To model or not to model small details for baking

Hello everyone, thanks for attention
I’m trying to do my very first model, and straight off it is supposed to be lowpoly for using in realtime game engines etc. It is cartoon-styled WWII plane, inspired by BF Heroes models, but based on different real-world prototype (Yak-1).

I’m making highpoly right now. Everything was going smoothly, when I noticed that there are that small joints between metal panels which hull are made of. The question is: should I model them for baking normal maps and everything else, or it is more convenient to just draw them in an image editor after baking? I’m not quite sure that I can draw them in normal maps because of lack in experience, and I’m not sure that I can model them either, because it will make wireframe waaaaay more complicated. Picture: http://i.imgur.com/zMzXvWu.jpg
Can anyone take a hint which way is better, and maybe there are some lessons about that?
By the way, sorry if there are grammar mistakes in the post.

In my experience, it’s far easier to concentrate on modeling things which determine the silhouette of your subject, and do the rest in the texture. Panel breaks are an excellent example. If you concentrate on modeling the form of the plane, you’ll be able to paint in the fine details later, rather than fussing with them in 3D. Much faster and easier, in my experience.

Now, that does leave you with the question of normal maps, which lucky for you, many people have come before and answered. Generating normal maps from B/W images is trivial to do for most serious 2D apps. I use PS, and that’s all I know, so I would steer you to the NVIDIA filter which works without a hitch (unless you’re trying to use it within an action). If you’re not using PS, google for a normal map solution in whichever app(s) you’re using. Also, Keep your panel breaks on their own layer, so it’s very easy to convert to normals when you’re wrapping things up.
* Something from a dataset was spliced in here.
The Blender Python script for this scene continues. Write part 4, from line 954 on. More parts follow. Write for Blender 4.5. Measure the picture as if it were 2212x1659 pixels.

As for combining your detail nmap with your baked nmap, there are multiple choices and methods on how to do this. Some are arguably better than others, and there’s a lot of math to back it all up, but for the most part the end results are hard to distinguish from one another, outside of extreme examples. If you’re not picky (and using PS) it might be fine to just google for a PS action and call it good. However, there’s a nice, mathematically correct, option you can find for blender, here.

Good luck

Thank you a lot for good tips, friend.